The idea is to eliminate involuntary unemployment. The US suffers from high rates of 25 to 54 year-old men being inactive in the labour market, and advocates envisage clear social and economic benefits from engaging them productively. They predict too that such a guarantee will act as a floor on labour standards throughout the economy, helping achieve other social policy objectives without risking unemployment. Yet what dooms the policy are the three “Cs” – cost, crowd-out and corruption.
Such a measure would clearly be expensive. Even allowing that some would opt for part-time work, the combination of wages, benefits and material and administration costs would average $36,200 per worker per year, according to the Levy Economics Institute. Employing the 15m or so currently unemployed, underemployed or inactive US adults who say they would like work would therefore cost 2.7pc of GDP alone.
But there would be millions of people currently employed who would find the government offer irresistibly generous relative to their current job, potentially taking the direct cost to over $1 trillion a year, or way over 5pc of GDP.
This crowd-out effect could be huge. US census data shows around 24m people currently work full-time for an income of less than $30,000 a year. Plenty of businesses would have to adapt their models to account for this new effective wage floor.
But faced with higher wage costs stemming from this “public option”, some businesses would close their doors, lay off workers and automate tasks, generating a new supply of those wanting enrolment. Even workers currently better remunerated than the job guarantee offer might opt into it if they perceive the jobs to be easier or less stressful.
This is a crucial point: the biggest faulty idea underpinning this campaign is that all jobs are created equal.

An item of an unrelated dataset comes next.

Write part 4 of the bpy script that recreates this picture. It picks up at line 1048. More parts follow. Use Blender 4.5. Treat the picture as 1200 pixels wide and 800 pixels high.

Work does have inherent social value in furthering well-being. But where production is concerned, workers are a cost. Employers find labour at appropriate skill levels to produce goods and services that consumers value, as expressed by their willingness to pay. This scheme would turn that principle on its head: instead it says that labour itself is inherently valuable and the uses to which workers are put are of secondary importance.
What will all these workers do then? Restoring natural habitats, putting on community musical productions and improving public trails may raise the gaiety of the nation, but it is hardly likely to deliver significant economic returns. Even in the care sectors, any benefit from a greater supply of workers is undermined by the higher wage floor likely jacking up prices for consumers.

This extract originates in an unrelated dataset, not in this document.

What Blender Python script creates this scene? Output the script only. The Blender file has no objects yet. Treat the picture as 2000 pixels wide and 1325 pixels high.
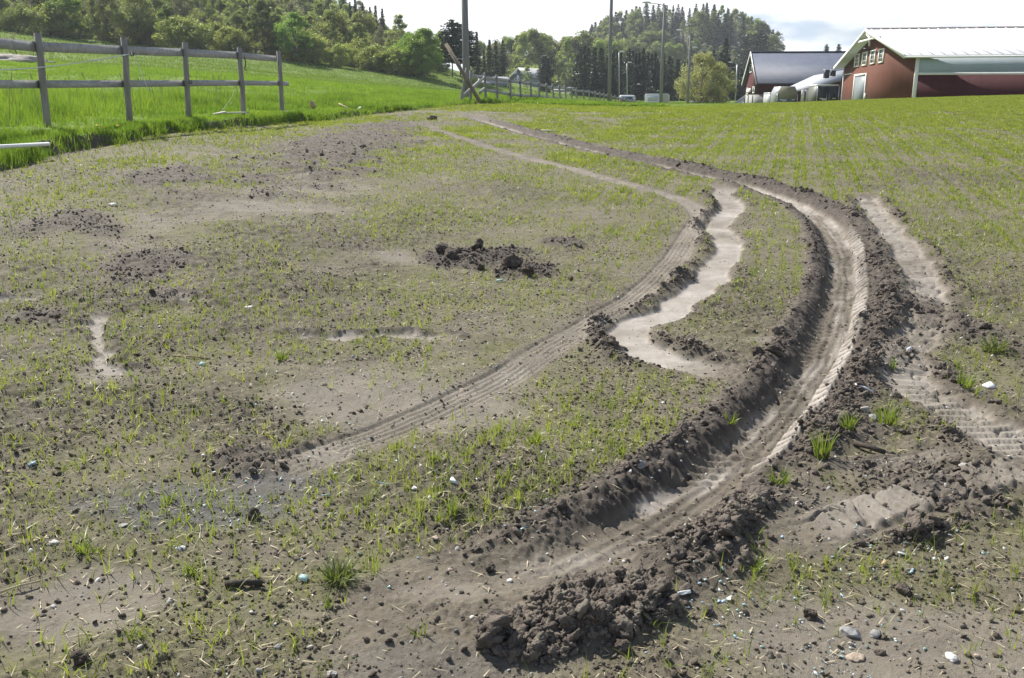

So though significant numbers of extra people working would raise measured GDP on the one hand, overall productivity would almost certainly fall. The higher effective wage floor would reduce private sector employment and investment in low-productivity regions, compounded by the higher taxes necessary to fund the scheme.
It would be churlish, of course, to suggest that involuntary unemployment and inactivity does not in itself have economic and social costs. But it would be naive to believe that there would be no adverse social consequences of such a massive intrusion in the jobs market. In fact, one could foresee extensive corruption, in both the fraud and debasement definitions of the word.
A mammoth new bureaucracy will be tempted to direct resources based on political considerations, rather than sound economics. For Democrats this might mean overinvestment in environmental projects.
For Republicans, workers might be used for building a border wall. NGOs and local public bodies themselves will be falling over themselves to grab government funds for projects they would have undertaken any way. But an under-considered effect is how it would affect the perception of work. If jobs are guaranteed and performance not judged on a commercial basis, then conscientiousness on the job is likely to fall.
No doubt some people would much prefer to be doing something, anything, rather than nothing. And arguably this programme would combine the conservative taste for workfare with the Left wing cause of higher minimum wages and work standards. But part of the fulfilment one gets from productive activity is the very fact that it is a demanded service or production. Any government absorbing so many workers would doubtless have to employ many of them in meaningless make-work schemes. Would that really make the workers feel valued?
In short, a jobs guarantee, though well-intentioned, would be a hugely risky overhaul of the labour market to solve a real, yet modest, problem. Not only would it be costly for taxpayers, but it would profoundly change the very concept of what work is about in ways we probably can’t even envisage.
Let’s hope this grand new Left wing idea is one Jeremy Corbyn will ignore.